Con los años, las novelas, obras de teatro y biografías de Zweig se multiplicaron, igual que las conjeturas sobre su vida y sobre su muerte. Un investigador aseguró que la señora Altmann había fallecido varias horas después que su marido. Comenzaron las sospechas, pero jamás hubo pruebas contundentes para cambiar la primera versión, que además era la oficial. Poco a poco, su vida era sometida a una suerte de escarnio público. Ni siquiera muerto estaba enteramente muerto. Lo condenaron porque en 1914 había hecho parte de una agencia llamada Grupo Literario del Archivo de Guerra de Viena, encargada de adornar al oficialismo y sus personajes, que eran militaristas, y de tergiversar unos cuantos de las acciones de Austria en la Primera Guerra Mundial.
Según un informe de El Confidencial, por aquellos tiempos escribió en su diario: “hay que cauterizar con el hierro al rojo lo que la suciedad ha hecho supurar”. Luego de la guerra, publicó “El mundo de ayer” y dijo, entre otras cosas, “Antes de 1914 la Tierra era de todos. Todo el mundo iba adonde quería y permanecía allí el tiempo que quería. No existían permisos ni autorizaciones; me divierte la sorpresa de los jóvenes cada vez que les cuento que antes de 1914 viajé a la India y América sin pasaporte y que en realidad jamás en mi vida había visto uno”. En sus biografías, retrató a Tosltoi y a Dostoievski, a Balzac y a María Antonieta desde sus facciones y sus gestos y sus supuestas anécdotas, y rompió con los modelos académicos, “copistas del mundo, para quienes la realidad es una sustancia fría, ponderable, manifiesta”.

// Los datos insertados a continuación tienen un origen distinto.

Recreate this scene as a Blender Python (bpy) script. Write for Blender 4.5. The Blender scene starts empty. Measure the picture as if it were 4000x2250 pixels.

Zweig fue perseguido por el nazismo, y en 1933, algunos de sus libros fueron quemados en las plazas públicas. Era una de las voces que no querían oír. Él tuvo que huir. Vivió en Inglaterra y en Suiza, en Estados Unidos y en Brasil. Lejos de la guerra, lo criticaron porque nunca nombró a Hitler. Dijo que jamás hablaría mal de Alemania, y escribió a la brava en su Remington que “El artista que cree en la justicia nunca puede fascinar a las masas ni darles eslóganes. El intelectual debe permanecer cerca de sus libros. Ningún intelectual ha estado preparado para lo que requiere el liderazgo popular”.